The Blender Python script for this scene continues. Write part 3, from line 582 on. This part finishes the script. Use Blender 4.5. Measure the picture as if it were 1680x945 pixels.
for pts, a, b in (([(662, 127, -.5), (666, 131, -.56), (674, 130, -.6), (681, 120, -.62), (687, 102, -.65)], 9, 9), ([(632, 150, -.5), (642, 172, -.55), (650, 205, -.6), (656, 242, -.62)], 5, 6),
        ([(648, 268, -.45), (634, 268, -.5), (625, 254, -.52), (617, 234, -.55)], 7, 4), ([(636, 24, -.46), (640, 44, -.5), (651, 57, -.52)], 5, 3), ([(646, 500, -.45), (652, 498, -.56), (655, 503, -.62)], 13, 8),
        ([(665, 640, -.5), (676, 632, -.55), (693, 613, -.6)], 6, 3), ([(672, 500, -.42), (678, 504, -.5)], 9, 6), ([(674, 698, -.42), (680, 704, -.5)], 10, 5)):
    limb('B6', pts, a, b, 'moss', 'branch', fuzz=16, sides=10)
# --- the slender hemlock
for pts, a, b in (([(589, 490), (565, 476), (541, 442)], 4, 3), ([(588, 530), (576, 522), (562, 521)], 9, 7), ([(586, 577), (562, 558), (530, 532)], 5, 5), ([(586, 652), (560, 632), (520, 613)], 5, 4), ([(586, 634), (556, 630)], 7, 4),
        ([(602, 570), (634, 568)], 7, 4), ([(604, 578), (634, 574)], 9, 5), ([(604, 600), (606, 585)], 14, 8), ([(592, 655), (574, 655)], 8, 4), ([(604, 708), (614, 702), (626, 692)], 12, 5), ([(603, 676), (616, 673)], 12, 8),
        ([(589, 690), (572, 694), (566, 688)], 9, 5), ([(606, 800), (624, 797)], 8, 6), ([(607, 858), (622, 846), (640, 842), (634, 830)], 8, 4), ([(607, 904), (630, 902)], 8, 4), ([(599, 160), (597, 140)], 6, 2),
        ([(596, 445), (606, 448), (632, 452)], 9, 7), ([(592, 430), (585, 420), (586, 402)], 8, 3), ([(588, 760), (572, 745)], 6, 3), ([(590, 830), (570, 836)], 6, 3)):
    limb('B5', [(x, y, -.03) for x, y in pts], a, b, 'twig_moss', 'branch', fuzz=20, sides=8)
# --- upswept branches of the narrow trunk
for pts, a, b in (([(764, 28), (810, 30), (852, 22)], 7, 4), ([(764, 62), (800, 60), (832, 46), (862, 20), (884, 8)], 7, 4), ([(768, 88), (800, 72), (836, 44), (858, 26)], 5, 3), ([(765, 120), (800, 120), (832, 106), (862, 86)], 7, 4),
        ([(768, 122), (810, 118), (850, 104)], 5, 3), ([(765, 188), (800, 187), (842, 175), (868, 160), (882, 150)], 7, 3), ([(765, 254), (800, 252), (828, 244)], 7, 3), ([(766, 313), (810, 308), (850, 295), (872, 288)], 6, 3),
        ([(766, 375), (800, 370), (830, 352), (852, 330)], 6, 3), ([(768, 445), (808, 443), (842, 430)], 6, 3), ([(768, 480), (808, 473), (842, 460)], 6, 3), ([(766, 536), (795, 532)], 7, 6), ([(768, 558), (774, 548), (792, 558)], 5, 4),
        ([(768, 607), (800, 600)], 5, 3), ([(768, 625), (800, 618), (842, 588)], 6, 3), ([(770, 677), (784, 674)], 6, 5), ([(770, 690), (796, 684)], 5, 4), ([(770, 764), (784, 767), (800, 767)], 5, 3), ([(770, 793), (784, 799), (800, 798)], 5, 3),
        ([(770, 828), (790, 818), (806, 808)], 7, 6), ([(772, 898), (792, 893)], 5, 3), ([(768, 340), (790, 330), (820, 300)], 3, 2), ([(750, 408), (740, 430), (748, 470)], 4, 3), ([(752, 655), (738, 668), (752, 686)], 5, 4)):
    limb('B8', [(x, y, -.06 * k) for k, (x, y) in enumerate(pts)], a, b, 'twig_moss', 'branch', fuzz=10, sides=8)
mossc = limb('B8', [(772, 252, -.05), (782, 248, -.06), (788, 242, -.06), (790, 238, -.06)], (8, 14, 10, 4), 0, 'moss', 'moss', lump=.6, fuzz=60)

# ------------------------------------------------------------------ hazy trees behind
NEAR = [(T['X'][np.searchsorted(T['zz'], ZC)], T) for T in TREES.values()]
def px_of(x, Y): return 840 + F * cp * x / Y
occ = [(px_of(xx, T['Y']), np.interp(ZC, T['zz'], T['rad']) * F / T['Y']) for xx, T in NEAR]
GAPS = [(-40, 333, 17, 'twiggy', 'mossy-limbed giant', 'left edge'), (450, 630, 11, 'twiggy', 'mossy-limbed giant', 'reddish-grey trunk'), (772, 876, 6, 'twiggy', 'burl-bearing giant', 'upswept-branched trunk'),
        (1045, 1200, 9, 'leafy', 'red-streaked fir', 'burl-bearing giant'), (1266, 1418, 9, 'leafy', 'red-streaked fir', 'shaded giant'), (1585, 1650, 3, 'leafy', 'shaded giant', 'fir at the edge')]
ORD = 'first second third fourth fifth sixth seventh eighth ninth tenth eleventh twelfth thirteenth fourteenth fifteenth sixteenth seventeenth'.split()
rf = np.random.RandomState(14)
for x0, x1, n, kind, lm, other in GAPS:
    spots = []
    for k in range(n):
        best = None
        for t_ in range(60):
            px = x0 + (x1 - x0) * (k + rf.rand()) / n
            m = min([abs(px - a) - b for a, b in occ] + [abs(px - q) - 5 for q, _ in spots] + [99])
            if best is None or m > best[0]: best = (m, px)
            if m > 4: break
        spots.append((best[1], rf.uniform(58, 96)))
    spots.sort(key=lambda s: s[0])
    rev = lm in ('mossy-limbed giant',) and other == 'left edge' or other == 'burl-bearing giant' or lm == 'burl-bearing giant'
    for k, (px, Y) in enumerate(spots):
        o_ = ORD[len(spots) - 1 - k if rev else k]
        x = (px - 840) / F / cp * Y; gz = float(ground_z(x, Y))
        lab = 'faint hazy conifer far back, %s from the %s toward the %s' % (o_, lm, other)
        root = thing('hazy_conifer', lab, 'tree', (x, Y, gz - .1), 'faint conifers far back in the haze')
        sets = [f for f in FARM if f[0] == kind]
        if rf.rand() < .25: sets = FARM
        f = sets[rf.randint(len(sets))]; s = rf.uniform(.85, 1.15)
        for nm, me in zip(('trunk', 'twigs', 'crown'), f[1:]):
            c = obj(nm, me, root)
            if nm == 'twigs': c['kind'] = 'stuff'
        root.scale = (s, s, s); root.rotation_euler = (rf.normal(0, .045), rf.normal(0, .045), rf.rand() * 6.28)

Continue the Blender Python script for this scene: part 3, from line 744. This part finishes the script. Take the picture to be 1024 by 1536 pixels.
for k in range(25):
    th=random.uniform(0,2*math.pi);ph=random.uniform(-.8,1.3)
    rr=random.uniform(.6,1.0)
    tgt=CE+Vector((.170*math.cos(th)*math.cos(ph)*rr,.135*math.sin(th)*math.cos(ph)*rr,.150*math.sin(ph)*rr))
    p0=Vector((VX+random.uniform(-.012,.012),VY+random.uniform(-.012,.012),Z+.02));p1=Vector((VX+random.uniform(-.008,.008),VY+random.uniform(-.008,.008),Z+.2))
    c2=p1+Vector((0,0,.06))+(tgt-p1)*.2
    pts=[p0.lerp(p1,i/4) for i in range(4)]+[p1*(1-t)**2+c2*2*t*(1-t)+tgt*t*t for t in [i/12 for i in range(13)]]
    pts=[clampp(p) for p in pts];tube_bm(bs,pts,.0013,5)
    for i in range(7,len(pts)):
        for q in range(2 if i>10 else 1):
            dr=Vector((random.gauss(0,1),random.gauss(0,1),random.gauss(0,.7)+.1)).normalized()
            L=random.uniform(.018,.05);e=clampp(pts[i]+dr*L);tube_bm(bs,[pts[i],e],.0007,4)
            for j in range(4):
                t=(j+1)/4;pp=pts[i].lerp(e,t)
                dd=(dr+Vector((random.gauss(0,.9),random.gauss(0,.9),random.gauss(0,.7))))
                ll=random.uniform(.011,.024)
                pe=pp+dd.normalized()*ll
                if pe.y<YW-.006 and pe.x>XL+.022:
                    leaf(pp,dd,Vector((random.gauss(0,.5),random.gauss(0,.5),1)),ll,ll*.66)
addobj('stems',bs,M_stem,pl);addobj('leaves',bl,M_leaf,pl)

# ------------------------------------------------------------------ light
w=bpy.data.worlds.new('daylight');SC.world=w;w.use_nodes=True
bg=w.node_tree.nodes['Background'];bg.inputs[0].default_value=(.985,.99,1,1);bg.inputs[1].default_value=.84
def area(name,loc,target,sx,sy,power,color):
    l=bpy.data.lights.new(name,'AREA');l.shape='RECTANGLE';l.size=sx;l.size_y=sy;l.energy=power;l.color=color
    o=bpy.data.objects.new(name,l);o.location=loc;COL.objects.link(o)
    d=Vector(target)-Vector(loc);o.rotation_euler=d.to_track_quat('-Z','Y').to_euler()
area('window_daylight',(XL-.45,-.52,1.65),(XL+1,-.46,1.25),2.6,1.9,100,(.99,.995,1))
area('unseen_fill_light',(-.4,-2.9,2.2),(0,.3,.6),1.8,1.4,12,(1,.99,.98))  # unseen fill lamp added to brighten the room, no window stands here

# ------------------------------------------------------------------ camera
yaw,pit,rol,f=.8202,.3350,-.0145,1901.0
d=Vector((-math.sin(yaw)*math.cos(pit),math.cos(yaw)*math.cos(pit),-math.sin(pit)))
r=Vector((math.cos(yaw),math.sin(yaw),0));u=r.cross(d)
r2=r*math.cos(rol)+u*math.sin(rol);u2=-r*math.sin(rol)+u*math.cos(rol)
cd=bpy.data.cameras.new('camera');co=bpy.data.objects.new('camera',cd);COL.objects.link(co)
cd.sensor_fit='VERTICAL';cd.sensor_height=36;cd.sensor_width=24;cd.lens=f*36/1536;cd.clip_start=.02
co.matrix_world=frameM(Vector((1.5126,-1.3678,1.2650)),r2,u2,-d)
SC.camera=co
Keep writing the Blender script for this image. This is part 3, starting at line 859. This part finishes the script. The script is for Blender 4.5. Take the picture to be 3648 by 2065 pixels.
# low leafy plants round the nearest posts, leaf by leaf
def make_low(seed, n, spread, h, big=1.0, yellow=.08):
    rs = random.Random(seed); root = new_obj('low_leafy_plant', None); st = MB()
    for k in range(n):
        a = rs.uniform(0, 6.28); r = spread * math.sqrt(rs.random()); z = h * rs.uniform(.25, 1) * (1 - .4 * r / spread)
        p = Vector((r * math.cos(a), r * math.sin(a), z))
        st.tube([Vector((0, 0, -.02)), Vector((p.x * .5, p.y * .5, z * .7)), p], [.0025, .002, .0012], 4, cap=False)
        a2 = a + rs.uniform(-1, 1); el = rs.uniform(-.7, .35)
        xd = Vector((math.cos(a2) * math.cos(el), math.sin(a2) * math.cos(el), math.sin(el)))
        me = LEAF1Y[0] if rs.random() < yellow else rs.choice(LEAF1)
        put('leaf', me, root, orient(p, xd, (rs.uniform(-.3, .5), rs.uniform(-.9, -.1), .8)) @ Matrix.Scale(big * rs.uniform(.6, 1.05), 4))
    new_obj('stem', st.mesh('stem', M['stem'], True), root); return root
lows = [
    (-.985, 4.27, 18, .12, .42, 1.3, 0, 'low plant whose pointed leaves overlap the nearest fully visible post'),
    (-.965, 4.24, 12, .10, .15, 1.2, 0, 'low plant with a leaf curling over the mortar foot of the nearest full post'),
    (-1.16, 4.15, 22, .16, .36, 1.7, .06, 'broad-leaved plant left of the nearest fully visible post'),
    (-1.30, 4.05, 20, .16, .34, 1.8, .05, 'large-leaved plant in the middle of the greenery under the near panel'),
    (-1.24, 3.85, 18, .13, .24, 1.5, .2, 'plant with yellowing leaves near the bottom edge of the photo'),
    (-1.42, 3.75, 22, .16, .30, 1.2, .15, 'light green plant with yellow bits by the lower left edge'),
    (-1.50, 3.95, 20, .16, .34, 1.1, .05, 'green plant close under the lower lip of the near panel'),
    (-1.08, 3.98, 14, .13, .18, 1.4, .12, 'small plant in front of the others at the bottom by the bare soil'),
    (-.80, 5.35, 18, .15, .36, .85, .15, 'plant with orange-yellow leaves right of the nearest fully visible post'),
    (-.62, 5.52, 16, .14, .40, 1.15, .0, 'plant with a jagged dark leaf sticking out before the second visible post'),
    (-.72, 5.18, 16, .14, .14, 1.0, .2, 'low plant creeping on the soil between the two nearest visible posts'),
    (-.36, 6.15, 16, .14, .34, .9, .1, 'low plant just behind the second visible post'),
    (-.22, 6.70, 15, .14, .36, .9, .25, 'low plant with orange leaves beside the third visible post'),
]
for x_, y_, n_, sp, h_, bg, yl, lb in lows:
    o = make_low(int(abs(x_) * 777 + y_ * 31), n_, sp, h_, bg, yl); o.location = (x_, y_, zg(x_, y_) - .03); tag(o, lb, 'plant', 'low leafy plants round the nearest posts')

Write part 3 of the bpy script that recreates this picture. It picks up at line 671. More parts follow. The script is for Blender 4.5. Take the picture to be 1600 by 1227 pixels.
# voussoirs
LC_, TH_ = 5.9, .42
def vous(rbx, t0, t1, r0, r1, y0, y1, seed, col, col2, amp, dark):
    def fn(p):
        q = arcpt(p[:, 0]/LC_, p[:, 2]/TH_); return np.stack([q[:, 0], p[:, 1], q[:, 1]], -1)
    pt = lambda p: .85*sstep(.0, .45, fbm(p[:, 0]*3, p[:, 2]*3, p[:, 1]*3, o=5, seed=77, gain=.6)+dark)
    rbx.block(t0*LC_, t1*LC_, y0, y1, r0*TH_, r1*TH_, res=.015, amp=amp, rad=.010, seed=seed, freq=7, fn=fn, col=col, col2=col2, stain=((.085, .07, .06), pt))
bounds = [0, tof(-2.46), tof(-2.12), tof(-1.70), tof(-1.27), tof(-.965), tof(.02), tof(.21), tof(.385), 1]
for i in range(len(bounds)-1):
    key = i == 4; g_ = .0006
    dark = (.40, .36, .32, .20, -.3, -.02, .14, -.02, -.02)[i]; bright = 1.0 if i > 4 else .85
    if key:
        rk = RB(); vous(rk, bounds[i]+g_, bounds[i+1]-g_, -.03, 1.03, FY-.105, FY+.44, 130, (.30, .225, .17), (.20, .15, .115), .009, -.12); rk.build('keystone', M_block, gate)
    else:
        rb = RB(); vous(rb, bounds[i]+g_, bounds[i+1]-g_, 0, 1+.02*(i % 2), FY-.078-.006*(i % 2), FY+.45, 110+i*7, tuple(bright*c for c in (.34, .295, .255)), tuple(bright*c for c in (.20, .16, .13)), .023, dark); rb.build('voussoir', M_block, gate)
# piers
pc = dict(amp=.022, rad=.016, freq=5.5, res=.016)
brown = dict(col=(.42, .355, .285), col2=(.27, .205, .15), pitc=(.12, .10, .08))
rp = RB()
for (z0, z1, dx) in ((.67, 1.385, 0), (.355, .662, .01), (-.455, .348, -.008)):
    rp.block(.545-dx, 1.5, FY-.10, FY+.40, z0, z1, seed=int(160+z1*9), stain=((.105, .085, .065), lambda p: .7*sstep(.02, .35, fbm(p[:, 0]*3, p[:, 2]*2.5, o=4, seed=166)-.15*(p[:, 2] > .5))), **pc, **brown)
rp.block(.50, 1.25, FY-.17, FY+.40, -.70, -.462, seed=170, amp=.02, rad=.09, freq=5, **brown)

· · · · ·

Give again, word for word, the lines starting at the line that has "Continue the Blender" and ending at the line that has "addobj('stems',bs,M_stem,pl);addobj('leaves',bl,M_leaf,pl)", with both of those lines included and nothing else.

Continue the Blender Python script for this scene: part 3, from line 744. This part finishes the script. Take the picture to be 1024 by 1536 pixels.
for k in range(25):
    th=random.uniform(0,2*math.pi);ph=random.uniform(-.8,1.3)
    rr=random.uniform(.6,1.0)
    tgt=CE+Vector((.170*math.cos(th)*math.cos(ph)*rr,.135*math.sin(th)*math.cos(ph)*rr,.150*math.sin(ph)*rr))
    p0=Vector((VX+random.uniform(-.012,.012),VY+random.uniform(-.012,.012),Z+.02));p1=Vector((VX+random.uniform(-.008,.008),VY+random.uniform(-.008,.008),Z+.2))
    c2=p1+Vector((0,0,.06))+(tgt-p1)*.2
    pts=[p0.lerp(p1,i/4) for i in range(4)]+[p1*(1-t)**2+c2*2*t*(1-t)+tgt*t*t for t in [i/12 for i in range(13)]]
    pts=[clampp(p) for p in pts];tube_bm(bs,pts,.0013,5)
    for i in range(7,len(pts)):
        for q in range(2 if i>10 else 1):
            dr=Vector((random.gauss(0,1),random.gauss(0,1),random.gauss(0,.7)+.1)).normalized()
            L=random.uniform(.018,.05);e=clampp(pts[i]+dr*L);tube_bm(bs,[pts[i],e],.0007,4)
            for j in range(4):
                t=(j+1)/4;pp=pts[i].lerp(e,t)
                dd=(dr+Vector((random.gauss(0,.9),random.gauss(0,.9),random.gauss(0,.7))))
                ll=random.uniform(.011,.024)
                pe=pp+dd.normalized()*ll
                if pe.y<YW-.006 and pe.x>XL+.022:
                    leaf(pp,dd,Vector((random.gauss(0,.5),random.gauss(0,.5),1)),ll,ll*.66)
addobj('stems',bs,M_stem,pl);addobj('leaves',bl,M_leaf,pl)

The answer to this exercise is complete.